自分が一番やりたかったことについにたどり着くことができた

学生時代から、ぼんやりとですが、プロの小説家になりたいと思っていました。「物語をつくる」ということがしたかったんですね。人生はいろいろなことの巡り合わせです。市大を卒業後、縁あってアパレルの会社に就職。10年、20年とブランディングやマーケティング系の業務をしていく中、時代は進み、売上促進など広告宣伝で謀る時代から、ブランドや店舗空間に「物語」を展開することが求められるようになり―。結局、私自身が目指していた道を進んでいたわけです。そして、年齢とともに一通りの人生経験、社会経験を経た時、「自分の物語をつくる」という路線へ、素直に乗り換えることになりました。
2000年に新潮社の日本ファンタジー大賞でベスト4に残り、審査委員長だった作家の井上ひさしさんにちょっと誉めてもらえたというのが転機でした。これはもう、本気で小説を書こうと。長い時間を経て、自分が一番やりたかったことに、ついにたどり着くことができました。

松宮 宏さんの写真2

結末は途中でひらめくから物語はおもしろくなる

様々な社会経験を経てから小説家としてのチャンスがやってきたので、私のつくる物語は、今世の中がどういう状況になっていて、その上に人間を重ねるという創作になっています。アパレル業界にいた頃、日本中の商店街からはじまり、世界20カ国以上巡ってたくさんの人と出会いました。ニューヨークでは現地企業の社長になるようなこともありました。世の中の移り変わりを、日本と世界のあちこちで、いろいろな異文化も、必然か偶然か体感しながら、見て、考えてきた経験がいま、物語づくりに、圧倒的に活かされている、そんな感じです。
作家には二つのタイプがあると思っていて、きちんとプロットを決めてから執筆するタイプと、思いついたらまず書き始めて結末は途中で思いつくというタイプ。

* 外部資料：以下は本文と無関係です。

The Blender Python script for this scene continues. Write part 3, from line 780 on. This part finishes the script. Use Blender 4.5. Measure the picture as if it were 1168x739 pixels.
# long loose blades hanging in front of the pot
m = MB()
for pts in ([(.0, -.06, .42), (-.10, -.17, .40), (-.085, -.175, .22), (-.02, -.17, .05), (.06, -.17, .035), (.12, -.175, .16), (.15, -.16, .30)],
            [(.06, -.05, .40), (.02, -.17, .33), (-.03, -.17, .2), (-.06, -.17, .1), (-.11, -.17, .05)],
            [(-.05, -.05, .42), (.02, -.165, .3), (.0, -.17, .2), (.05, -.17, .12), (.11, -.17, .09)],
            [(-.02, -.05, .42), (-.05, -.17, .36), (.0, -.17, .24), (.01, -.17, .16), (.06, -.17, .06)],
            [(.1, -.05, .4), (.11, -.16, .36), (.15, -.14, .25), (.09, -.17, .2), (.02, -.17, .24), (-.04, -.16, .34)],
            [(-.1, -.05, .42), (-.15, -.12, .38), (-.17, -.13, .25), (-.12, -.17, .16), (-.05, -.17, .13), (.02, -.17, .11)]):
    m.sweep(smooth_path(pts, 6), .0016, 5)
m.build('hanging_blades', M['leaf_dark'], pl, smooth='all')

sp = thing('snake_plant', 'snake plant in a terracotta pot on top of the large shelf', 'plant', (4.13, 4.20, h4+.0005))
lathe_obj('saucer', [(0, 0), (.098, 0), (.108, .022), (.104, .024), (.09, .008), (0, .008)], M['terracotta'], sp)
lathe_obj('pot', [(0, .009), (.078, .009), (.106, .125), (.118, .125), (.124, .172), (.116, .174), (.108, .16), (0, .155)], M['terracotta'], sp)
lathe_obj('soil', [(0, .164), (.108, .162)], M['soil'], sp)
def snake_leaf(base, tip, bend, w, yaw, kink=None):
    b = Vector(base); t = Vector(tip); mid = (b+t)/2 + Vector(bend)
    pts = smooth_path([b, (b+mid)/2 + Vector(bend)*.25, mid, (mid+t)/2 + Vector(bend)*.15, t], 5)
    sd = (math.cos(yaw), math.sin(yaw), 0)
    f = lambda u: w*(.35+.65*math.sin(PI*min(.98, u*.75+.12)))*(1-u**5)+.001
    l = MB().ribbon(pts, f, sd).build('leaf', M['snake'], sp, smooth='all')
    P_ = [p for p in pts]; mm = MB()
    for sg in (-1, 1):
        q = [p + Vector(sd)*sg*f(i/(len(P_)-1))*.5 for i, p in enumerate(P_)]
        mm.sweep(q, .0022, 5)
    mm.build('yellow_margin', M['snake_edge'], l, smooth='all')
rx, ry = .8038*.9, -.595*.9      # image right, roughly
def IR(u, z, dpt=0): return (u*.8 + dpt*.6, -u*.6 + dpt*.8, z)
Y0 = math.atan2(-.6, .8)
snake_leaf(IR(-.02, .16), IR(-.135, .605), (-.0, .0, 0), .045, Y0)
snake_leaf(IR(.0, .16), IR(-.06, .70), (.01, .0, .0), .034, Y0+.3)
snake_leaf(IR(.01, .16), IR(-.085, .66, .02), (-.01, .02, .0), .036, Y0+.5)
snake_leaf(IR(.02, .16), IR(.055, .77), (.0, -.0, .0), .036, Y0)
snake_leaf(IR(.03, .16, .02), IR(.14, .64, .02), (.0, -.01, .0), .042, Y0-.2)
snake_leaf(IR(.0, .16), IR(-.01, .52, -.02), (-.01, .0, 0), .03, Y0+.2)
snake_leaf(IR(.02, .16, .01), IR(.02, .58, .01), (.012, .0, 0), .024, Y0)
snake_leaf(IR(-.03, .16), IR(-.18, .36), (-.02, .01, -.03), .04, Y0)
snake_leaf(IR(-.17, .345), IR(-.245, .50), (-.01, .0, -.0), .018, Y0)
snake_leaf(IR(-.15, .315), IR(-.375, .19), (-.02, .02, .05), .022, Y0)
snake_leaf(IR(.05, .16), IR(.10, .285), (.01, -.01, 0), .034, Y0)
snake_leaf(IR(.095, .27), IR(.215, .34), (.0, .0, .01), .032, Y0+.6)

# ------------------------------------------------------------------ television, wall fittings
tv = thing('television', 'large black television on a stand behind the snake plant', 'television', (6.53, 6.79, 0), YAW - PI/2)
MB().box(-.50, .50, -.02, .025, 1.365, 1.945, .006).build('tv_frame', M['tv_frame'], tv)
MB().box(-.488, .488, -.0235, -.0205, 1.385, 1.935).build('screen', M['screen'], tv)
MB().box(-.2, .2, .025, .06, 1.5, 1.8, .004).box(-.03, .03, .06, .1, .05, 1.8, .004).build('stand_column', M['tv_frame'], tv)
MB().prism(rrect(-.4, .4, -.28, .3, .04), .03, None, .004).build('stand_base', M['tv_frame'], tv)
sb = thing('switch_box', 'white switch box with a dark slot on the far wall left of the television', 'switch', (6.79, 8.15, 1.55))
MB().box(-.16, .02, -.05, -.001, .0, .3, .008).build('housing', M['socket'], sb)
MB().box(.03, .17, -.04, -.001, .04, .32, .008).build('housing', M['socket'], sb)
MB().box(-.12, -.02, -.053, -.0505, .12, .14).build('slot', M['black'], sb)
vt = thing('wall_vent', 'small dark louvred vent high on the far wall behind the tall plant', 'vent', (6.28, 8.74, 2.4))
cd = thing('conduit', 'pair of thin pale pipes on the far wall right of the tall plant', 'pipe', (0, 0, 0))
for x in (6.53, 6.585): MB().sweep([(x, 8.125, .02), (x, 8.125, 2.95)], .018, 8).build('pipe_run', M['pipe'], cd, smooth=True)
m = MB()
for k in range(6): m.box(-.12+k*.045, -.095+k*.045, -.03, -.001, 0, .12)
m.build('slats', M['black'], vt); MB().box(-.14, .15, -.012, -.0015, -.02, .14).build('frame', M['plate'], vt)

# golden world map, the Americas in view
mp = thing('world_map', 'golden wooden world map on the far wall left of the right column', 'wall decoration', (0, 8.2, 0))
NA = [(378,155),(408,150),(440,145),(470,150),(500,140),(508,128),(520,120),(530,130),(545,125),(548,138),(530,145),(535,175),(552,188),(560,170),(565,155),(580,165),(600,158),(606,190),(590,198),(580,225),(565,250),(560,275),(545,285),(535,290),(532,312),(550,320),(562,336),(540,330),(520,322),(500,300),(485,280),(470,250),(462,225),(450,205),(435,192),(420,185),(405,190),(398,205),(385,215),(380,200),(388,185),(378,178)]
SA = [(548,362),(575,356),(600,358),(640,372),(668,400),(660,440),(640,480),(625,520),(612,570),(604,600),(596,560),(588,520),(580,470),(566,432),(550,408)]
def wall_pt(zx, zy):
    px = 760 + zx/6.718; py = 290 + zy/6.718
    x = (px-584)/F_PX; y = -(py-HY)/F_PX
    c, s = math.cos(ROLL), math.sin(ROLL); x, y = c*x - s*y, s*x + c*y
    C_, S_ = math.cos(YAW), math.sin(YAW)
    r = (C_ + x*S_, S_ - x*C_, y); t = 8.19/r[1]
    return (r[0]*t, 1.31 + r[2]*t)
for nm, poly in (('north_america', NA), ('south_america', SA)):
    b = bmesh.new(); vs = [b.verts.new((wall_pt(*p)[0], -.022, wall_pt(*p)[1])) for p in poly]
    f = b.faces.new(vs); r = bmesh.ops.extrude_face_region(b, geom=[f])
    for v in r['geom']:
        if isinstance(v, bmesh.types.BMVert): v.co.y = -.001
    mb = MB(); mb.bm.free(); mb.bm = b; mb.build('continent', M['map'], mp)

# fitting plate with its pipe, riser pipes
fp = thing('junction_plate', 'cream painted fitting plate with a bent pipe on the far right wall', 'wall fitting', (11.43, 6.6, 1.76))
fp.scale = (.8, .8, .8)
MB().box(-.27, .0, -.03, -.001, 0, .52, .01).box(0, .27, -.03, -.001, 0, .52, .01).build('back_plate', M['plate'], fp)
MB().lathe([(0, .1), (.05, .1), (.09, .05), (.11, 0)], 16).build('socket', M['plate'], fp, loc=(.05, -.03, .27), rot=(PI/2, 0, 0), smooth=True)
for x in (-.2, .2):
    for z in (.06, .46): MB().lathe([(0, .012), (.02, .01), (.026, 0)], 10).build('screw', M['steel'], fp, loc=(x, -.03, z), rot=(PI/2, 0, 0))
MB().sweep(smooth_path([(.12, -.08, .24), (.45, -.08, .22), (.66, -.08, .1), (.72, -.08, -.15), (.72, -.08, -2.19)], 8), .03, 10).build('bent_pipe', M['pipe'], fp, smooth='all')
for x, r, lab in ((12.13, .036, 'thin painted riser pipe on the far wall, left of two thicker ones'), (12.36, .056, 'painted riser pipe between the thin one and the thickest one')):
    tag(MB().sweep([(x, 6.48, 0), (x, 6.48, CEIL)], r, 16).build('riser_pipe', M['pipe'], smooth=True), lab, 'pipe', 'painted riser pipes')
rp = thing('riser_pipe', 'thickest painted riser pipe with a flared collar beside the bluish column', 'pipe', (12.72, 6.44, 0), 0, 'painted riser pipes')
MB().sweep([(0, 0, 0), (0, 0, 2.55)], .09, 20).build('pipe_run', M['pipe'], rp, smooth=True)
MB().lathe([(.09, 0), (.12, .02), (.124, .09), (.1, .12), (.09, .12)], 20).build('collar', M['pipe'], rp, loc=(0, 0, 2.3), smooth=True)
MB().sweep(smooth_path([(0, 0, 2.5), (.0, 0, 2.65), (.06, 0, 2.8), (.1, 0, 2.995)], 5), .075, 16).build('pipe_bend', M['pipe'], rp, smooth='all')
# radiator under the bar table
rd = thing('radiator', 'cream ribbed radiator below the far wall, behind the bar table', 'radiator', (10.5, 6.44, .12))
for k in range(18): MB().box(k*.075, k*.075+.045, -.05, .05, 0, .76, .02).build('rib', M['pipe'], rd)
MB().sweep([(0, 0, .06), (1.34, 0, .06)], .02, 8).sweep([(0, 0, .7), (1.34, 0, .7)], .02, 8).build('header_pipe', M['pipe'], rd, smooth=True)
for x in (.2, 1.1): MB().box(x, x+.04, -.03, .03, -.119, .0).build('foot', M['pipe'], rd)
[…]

私は後者のほうですね。最初から結末が決まっていたらすべてが予定調和になってしまう。もちろん、思いつきも、ある程度熟成させないと書きはじめられませんが、途中で何かが突然ひらめくからこそ物語はおもしろくなる。スティーブン・キングも「途中で意外な展開を思いつかない限りは、その作品は失敗である」と言い切っています。予定調和させないものを、「結」に至るまでどうやって楽しい物語にするか。独自性があってなおかつ客観性があるか。創作の難しさですが、それこそが「ものをつくる」魅力で、一番わくわくするところです。このプロセスはビジネスにも共通すると思います。とにかく、自分でひねり出した物語を、何人かの人にでもおもしろいと感じてもらえたら、作者としてこれほど嬉しいことはありません。

松宮 宏さんの写真3

学生の今だからできることを、たくさん経験してください!

大学では、とにもかくにも精一杯勉強してください。どんな学びも、いずれ「あの時勉強したことが役に立っている!」とわかる時が来ます。私は文学部で心理学を専攻して実験心理学を学んだんですが、モノの見方や見え方、注意、反応時間の測定など、仕事で役立つと思っていたわけではありませんでした。しかし、どうすれば商品戦略が売り上げにつながっていくかなどを突き詰めていくと、最終的には「人間とは何か」というところに必ず戻っていくんです。店舗の空間デザインをする時、お客さまにどう歩いてもらうかという動線計画を立てるのに、人はどういう時に何に注目したり、逆に注意散漫になったりするのかという勉強をしたことがなければ、戦略として考えるきっかけもなかったでしょう。基礎を学んだ授業の価値は、20年くらい仕事をしてから気づくことができたといえます。自然科学や基礎学問は、学生の時はやらされている勉強になりがちですが、それらの知識は、相当の時を経て、忽然と人生の糧になるのです。在学中の「時」は宝です、一日一日を充実させてください。青春の素晴らしさは過ぎ去ってからわかるものかもしれませんね。感傷的ですが。
それから、もう一つ。世界に出て、いろいろな体験をすることをおすすめします。一年くらい世界を見てから就活してはどうでしょうか。大阪人の元気や起業精神の源は、好奇心からくる活力です。やってみなはれの精神。何事も枠にとらわれずクリエイティブな思考で楽しむことを大切に。予定調和では普通のことしかできません。みなさん一人ひとりがもっとアクティブになって、市大が元気になっていってくれたらいいなと願っています。